Her work has been exhibited nationally and internationally at CUE Art Foundation in New York City, the School of the Art Institute of Chicago, 516 ARTS in Albuquerque, New Mexico Museum of Art, Cranbrook Art Museum, Media Knox Gallery in Slovenia, Art Gallery of Windsor in Canada, Kunstverin Wolfsburg in Germany, among others. She received a Community + Public Arts Detroit grant for the Edible Hut, a community space with a living edible roof. In 2020, she was selected for the Women to Watch exhibition at the National Museum for Women in the Arts and nominated for a Joan Mitchell Foundation Painters & Sculptors grant.

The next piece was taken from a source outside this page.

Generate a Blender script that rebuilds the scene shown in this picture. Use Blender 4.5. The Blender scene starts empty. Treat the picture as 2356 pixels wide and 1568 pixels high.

Burack spends her time learning from the high desert landscape, making, and enjoying her family.
ARTIST STATEMENT
Plants, textiles, animals, family. The bed, the landscape, the table, the home.
I explore relationships that exist between humans, their possessions, and their environments. I am engaged by the materials and living beings in my daily life, and the interior and exterior spaces around me where meaningful experiences take place. How do the elements of daily life teach intimacy, engage the senses, provide comfort, heal, invite rest, and elicit pleasure?
Many of my projects explore the site of the bed and the legacy of sleep. The liminal resting body acts as a portal into an intermediary, horizontal state; this is a fluid place, characterized by the innate sensual movement of cloth. The bed is a rich, contemplative site to consider materials, relationships, and the experience of rest in a swiftly-paced 21st-century.
Through installation, collage, sculpture, and communal experiences, I share the physical, psychological, and poetic qualities of matter and space. Projects often incorporate soft and found objects, botanicals, hundreds of layered photographs and painted surfaces, and community gatherings that conjure a felt, lived experience. My work straddles 2D and 3D, a space between woven textiles, the illusionary qualities of painting, a soft sculptural sensibility, and the values of land art.
SUMMARY PROPOSAL
SPREAD funding would allow me to research and plan for the early stages of Sleeping Huts – a new large-scale, land-based project in the foothills of the Ortiz mountains where I live that fuses my work from the past 20 years into my domestic and natural landscape. This site-specific project consists of three permanent, artistic, cabin-like spaces designed around an immersive, contemplative, and sensorial sleep experience that will connect guests to their bodies, the elements, and high desert materiality in resonant and memorable ways.